-- BEGIN --
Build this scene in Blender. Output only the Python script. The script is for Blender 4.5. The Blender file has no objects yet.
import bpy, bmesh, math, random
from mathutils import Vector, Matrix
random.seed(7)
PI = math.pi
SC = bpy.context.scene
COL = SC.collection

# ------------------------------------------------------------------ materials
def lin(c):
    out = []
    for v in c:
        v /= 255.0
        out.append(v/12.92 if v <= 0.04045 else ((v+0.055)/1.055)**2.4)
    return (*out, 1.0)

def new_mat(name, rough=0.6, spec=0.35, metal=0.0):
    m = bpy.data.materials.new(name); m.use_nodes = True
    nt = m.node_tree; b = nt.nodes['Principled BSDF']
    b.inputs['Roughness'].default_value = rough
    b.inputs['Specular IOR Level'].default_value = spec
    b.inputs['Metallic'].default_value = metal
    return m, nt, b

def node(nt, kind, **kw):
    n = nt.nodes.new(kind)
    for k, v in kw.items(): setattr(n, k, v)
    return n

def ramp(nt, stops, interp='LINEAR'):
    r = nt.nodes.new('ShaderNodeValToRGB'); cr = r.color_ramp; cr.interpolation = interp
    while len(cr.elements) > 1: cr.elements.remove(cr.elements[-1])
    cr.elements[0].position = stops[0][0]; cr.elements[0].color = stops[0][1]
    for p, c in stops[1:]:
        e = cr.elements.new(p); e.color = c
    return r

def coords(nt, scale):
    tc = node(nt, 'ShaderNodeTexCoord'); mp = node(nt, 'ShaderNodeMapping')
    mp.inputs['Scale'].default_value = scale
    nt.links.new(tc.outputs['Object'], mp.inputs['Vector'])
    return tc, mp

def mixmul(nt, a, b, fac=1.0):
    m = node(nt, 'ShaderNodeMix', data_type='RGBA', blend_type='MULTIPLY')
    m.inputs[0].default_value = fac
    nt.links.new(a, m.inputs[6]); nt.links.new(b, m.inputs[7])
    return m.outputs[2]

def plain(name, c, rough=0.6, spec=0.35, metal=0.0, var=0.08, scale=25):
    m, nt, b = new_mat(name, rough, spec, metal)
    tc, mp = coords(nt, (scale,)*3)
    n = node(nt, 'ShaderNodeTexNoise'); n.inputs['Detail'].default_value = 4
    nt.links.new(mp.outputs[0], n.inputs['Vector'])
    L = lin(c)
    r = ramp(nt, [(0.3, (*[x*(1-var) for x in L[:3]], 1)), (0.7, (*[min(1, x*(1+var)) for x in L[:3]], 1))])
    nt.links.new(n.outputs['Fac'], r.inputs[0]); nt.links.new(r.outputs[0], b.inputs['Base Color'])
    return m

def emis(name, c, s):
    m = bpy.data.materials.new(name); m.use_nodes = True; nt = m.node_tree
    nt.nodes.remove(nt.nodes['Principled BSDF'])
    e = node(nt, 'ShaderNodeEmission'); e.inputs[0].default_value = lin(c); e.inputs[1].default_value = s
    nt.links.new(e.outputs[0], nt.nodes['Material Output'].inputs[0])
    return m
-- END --
-- BEGIN --
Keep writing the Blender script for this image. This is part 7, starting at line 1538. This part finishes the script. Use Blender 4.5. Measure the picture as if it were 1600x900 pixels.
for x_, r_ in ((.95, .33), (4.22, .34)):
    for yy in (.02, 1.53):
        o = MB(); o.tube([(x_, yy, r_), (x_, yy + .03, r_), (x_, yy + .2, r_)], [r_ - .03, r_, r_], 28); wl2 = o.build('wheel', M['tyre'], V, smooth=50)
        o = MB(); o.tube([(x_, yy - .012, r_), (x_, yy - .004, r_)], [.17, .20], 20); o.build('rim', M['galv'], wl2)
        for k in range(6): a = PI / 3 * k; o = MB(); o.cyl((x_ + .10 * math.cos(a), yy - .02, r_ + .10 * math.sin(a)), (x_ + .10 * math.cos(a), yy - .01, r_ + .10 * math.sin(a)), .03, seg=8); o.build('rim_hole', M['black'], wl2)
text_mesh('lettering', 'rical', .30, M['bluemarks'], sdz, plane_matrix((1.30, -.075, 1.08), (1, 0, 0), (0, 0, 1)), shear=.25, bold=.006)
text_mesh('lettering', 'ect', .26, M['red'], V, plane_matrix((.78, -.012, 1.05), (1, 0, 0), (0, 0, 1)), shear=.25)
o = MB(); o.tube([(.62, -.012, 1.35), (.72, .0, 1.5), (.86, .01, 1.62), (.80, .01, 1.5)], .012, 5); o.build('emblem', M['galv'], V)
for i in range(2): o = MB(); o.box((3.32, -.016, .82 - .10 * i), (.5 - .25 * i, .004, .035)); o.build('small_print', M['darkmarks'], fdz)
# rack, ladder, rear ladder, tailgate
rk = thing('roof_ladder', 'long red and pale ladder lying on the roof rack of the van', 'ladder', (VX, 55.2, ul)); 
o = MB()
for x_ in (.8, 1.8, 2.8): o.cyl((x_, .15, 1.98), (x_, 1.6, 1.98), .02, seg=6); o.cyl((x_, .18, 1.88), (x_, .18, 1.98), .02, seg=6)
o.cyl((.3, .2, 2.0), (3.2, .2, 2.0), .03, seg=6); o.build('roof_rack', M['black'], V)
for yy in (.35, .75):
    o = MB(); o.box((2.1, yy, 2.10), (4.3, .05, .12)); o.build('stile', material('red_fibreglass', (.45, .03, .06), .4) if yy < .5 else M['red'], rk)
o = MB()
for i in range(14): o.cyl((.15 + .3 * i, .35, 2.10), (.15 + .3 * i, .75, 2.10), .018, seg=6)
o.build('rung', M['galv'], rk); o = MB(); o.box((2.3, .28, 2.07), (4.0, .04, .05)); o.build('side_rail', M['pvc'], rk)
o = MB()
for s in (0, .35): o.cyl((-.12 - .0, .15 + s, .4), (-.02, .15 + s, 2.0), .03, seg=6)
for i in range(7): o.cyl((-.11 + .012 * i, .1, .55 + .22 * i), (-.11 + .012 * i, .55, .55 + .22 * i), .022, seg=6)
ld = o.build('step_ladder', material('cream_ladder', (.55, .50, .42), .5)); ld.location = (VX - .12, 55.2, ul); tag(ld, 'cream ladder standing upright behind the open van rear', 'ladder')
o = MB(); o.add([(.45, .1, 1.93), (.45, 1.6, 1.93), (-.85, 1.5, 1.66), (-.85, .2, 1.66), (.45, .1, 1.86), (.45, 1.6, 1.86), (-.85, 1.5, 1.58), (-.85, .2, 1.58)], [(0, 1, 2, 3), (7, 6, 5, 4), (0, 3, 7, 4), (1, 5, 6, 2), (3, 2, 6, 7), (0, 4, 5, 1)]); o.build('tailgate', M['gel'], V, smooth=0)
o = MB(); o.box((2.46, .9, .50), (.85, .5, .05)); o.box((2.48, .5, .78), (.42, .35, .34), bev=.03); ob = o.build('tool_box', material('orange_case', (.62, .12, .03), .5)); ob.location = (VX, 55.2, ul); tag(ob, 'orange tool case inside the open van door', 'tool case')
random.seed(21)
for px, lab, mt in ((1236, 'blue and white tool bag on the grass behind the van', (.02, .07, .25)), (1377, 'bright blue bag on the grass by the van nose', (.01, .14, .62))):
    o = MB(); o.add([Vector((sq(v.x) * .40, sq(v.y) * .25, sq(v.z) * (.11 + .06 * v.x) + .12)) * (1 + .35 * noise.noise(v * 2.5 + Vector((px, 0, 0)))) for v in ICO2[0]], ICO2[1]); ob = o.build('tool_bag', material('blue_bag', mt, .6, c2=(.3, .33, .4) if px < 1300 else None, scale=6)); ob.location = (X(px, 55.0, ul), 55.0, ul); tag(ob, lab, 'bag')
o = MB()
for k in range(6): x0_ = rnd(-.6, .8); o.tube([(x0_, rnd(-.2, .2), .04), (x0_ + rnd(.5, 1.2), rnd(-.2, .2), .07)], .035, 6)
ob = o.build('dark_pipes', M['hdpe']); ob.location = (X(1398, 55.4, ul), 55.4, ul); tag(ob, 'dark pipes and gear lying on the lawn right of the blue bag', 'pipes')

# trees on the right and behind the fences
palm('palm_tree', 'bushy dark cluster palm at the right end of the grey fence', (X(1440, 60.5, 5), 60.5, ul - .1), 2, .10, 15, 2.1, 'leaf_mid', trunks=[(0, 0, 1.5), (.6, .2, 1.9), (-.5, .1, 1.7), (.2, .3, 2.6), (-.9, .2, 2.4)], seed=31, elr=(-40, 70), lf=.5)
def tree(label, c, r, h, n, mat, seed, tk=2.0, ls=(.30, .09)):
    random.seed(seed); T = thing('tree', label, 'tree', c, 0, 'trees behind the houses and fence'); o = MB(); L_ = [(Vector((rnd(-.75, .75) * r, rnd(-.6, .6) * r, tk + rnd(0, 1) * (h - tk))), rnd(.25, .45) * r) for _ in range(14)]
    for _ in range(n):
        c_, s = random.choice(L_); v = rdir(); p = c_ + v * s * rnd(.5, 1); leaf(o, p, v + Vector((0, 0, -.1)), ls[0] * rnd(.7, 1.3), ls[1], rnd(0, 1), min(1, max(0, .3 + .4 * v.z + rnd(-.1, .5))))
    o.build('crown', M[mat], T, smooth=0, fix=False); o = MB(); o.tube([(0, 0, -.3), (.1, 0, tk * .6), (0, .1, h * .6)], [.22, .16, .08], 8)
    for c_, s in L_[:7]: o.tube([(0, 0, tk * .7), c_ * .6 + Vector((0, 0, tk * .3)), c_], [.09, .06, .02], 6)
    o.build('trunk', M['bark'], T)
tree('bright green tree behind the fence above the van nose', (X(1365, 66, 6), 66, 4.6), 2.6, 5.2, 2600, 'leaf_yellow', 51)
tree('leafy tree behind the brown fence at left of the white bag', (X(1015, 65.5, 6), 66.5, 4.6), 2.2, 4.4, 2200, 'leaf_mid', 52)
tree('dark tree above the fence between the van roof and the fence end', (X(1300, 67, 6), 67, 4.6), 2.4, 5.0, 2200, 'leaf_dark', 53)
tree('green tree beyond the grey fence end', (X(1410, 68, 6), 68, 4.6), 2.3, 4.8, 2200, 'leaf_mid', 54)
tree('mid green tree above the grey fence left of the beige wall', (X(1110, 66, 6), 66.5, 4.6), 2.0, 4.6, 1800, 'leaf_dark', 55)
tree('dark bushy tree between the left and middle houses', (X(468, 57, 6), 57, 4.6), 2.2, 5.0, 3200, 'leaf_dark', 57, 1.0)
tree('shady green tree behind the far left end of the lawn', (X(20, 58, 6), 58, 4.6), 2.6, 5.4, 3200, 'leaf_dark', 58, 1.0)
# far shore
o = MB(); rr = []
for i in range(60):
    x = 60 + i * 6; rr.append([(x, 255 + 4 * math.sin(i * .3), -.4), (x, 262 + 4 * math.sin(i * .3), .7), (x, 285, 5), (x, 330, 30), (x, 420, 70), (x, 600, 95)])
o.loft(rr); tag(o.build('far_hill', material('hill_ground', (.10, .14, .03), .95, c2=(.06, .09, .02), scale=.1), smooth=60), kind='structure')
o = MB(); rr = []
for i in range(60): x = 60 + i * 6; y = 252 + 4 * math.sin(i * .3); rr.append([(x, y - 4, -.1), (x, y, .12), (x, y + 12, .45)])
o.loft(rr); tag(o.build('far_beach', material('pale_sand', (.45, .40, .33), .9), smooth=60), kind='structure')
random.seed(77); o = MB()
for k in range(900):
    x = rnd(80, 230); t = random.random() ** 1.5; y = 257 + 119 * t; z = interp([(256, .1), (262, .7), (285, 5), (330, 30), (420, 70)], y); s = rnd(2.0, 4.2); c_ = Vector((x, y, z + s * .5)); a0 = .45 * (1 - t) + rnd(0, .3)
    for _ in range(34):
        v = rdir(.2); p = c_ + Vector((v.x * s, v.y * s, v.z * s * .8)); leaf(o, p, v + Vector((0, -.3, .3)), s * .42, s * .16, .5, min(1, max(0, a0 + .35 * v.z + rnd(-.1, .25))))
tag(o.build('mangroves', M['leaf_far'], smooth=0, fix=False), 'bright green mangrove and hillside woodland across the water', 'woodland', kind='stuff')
-- END --
§ THE REQUEST
Return, unchanged, the run of lines above that opens with the line containing "Build this scene" and closes with the line containing "COL = SC.collection". Include both.

§ EXERCISE RESULT
Build this scene in Blender. Output only the Python script. The script is for Blender 4.5. The Blender file has no objects yet.
import bpy, bmesh, math, random
from mathutils import Vector, Matrix
random.seed(7)
PI = math.pi
SC = bpy.context.scene
COL = SC.collection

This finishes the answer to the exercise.